>>>
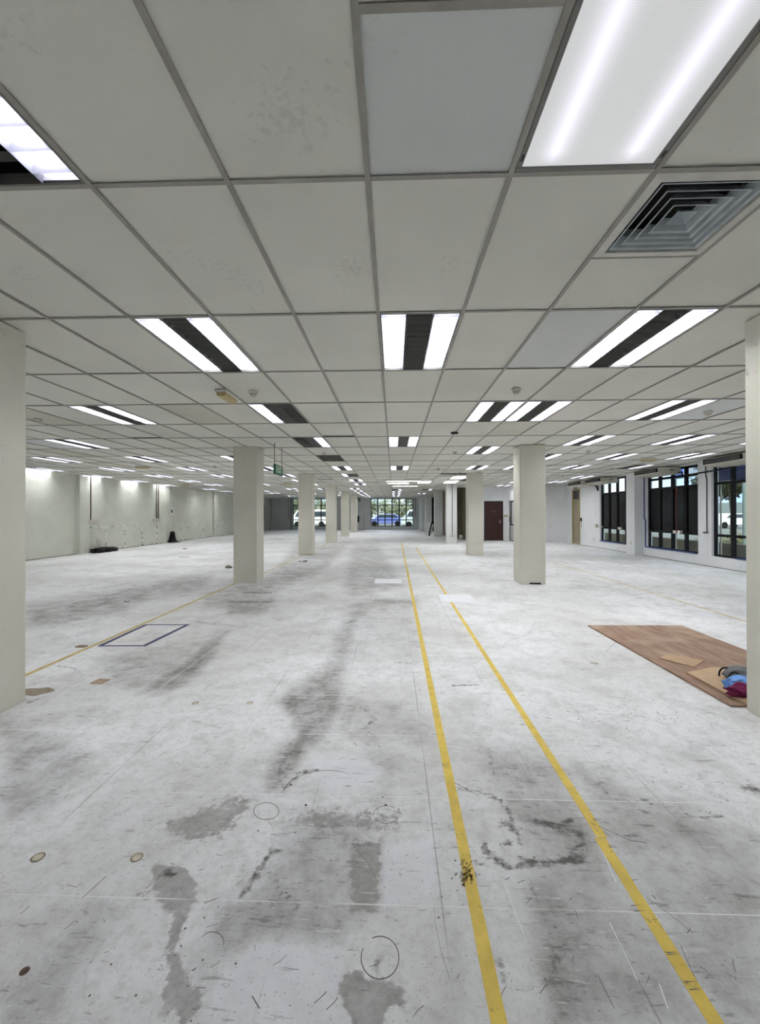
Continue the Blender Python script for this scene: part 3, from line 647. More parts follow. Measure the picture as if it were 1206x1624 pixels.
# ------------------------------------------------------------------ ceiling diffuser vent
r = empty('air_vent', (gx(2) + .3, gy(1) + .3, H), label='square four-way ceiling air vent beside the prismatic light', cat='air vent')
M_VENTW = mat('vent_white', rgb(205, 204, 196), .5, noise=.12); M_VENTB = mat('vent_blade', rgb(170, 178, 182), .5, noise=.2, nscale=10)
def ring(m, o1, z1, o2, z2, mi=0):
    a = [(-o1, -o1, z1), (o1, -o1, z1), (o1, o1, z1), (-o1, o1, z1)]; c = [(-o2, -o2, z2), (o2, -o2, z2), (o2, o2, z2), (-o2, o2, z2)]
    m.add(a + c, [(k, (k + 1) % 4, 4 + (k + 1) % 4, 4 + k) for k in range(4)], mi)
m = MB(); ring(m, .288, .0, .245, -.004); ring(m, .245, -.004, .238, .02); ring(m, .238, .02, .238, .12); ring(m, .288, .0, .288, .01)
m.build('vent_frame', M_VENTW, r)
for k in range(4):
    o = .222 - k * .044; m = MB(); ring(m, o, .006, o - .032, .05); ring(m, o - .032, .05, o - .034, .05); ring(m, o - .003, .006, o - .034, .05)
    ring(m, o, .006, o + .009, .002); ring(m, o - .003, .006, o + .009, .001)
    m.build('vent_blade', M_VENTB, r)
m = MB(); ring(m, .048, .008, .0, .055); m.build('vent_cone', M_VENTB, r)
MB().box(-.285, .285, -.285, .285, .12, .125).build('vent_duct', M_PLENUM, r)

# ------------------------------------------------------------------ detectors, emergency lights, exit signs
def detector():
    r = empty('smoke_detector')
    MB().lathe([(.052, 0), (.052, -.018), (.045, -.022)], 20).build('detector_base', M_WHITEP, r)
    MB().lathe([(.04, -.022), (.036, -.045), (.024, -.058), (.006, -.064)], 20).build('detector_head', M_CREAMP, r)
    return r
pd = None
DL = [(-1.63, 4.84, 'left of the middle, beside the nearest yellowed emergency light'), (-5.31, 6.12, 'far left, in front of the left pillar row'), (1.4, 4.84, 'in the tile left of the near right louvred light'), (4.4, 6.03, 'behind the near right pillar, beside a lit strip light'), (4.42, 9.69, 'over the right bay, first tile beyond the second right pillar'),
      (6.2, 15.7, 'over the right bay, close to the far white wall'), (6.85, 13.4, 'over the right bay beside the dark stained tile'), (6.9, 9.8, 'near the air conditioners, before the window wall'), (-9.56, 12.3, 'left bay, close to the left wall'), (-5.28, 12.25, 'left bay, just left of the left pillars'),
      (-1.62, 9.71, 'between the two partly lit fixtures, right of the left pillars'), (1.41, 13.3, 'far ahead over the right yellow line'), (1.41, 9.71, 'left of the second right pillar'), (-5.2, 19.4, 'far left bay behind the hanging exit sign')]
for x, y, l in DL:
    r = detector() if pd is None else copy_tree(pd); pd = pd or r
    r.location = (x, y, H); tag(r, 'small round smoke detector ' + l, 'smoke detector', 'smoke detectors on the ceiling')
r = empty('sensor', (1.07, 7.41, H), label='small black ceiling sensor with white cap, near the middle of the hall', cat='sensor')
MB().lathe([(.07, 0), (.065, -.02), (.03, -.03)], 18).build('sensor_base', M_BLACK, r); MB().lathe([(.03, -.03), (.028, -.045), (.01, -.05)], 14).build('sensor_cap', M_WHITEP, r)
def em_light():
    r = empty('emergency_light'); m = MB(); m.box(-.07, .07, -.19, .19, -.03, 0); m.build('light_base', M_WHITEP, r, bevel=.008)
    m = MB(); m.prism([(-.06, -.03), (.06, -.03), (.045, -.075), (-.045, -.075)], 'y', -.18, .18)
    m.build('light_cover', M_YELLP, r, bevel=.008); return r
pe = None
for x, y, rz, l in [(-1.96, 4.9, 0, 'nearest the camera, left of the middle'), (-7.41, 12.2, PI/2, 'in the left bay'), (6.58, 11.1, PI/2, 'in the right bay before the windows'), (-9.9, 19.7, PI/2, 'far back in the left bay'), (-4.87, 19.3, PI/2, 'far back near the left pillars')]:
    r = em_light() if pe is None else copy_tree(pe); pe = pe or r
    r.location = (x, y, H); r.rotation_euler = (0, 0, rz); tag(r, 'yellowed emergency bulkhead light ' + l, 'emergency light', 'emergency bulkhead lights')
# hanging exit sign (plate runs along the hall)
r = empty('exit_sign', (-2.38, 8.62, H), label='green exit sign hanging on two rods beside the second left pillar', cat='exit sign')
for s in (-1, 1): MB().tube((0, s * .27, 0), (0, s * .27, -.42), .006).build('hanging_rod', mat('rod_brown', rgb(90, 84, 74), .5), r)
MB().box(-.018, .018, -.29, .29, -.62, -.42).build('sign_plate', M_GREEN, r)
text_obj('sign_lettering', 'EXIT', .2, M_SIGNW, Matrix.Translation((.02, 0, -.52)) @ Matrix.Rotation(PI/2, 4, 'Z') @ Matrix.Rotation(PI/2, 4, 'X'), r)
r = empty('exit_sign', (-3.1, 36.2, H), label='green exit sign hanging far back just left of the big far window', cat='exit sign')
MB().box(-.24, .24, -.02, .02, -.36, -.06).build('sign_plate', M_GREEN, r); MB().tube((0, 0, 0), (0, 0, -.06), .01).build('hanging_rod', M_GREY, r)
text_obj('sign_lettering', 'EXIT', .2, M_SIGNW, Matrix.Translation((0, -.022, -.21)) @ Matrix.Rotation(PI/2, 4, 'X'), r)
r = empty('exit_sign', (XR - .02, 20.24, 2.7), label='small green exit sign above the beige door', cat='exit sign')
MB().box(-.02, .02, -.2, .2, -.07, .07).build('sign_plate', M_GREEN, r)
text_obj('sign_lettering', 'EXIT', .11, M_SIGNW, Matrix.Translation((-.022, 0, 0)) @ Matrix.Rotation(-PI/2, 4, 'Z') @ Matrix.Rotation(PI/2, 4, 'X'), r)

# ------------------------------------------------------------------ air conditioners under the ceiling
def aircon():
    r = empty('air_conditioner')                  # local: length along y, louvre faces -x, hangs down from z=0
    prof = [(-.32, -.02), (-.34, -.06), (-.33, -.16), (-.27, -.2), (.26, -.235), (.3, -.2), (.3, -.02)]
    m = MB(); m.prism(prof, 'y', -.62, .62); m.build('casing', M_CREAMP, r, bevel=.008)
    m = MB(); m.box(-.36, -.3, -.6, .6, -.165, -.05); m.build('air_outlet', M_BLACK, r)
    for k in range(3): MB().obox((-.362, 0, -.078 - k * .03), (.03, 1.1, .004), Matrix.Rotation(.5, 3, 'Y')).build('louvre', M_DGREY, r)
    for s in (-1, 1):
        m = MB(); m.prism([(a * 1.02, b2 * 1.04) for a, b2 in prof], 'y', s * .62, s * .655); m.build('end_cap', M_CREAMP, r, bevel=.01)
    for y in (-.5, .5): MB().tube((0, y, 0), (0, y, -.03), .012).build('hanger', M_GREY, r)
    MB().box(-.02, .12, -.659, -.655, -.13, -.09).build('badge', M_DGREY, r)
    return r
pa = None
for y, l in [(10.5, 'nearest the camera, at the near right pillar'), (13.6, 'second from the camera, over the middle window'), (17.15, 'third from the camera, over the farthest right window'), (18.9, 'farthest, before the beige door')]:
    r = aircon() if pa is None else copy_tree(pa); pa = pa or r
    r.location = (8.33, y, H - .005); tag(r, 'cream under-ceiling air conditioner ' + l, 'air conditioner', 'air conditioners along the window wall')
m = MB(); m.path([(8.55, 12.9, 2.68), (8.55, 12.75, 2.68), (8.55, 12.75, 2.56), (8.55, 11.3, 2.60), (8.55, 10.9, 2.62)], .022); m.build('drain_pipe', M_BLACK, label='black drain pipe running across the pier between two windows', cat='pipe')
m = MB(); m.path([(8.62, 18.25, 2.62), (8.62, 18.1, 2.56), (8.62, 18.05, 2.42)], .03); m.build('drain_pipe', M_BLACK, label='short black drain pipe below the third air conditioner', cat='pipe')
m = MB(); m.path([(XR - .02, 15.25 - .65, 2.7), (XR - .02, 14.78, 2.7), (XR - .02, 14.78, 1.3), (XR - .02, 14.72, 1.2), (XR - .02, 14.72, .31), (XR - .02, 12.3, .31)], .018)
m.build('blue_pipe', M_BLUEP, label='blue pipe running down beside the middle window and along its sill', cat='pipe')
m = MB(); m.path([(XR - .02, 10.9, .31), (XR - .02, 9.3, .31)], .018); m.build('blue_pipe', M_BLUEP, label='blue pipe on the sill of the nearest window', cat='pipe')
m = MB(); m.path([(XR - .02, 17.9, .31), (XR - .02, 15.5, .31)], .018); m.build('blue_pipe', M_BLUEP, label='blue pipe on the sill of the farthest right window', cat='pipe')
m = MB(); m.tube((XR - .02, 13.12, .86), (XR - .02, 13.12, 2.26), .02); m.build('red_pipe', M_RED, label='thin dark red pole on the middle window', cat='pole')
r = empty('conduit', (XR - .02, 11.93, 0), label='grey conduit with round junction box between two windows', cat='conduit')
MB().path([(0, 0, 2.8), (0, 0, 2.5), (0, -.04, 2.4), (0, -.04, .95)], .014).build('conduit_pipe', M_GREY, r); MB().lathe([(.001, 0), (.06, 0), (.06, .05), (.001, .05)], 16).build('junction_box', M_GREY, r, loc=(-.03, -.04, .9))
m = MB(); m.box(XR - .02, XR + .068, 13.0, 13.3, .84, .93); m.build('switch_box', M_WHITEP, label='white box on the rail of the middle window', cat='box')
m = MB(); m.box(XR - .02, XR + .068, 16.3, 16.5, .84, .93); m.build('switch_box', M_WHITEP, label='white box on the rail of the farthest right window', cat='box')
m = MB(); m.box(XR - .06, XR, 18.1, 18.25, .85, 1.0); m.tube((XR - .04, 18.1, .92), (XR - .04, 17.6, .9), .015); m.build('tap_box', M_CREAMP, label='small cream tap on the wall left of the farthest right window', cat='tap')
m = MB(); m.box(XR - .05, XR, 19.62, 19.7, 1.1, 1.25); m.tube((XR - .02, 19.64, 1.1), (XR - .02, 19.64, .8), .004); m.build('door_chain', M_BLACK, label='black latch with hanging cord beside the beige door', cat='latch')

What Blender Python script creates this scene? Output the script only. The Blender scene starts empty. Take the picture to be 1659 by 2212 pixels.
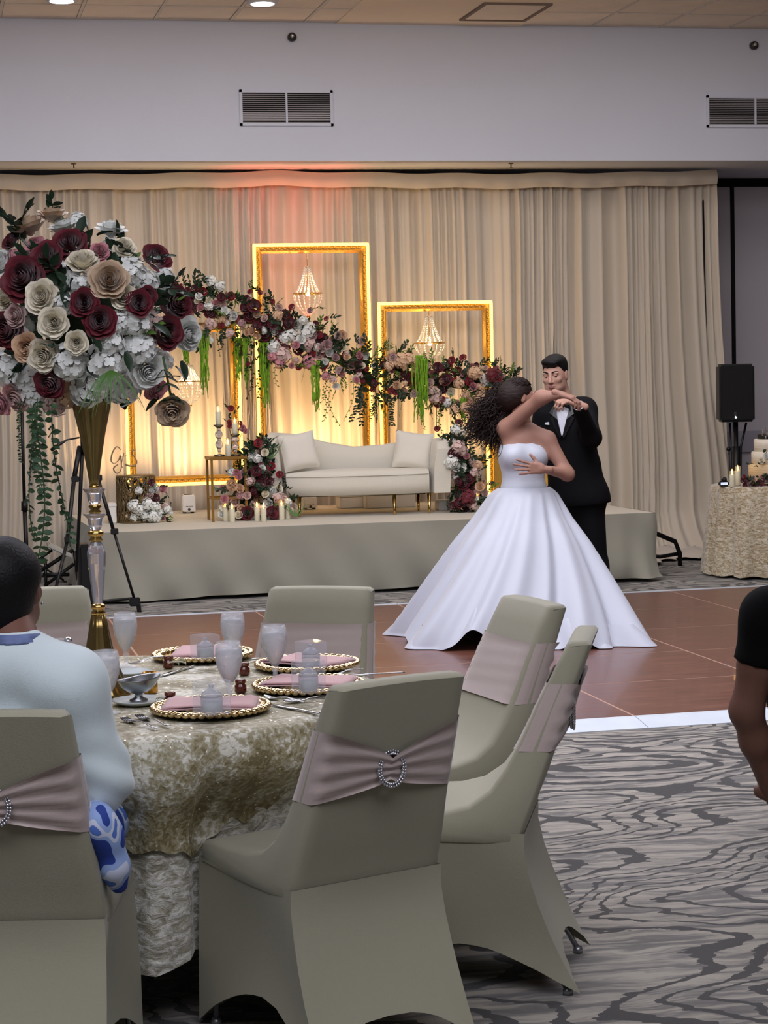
<<<
(TASK)
Of the lines in the records, determine how many contain the word "script", and report that number alone.

(RESPONSE BELOW)
2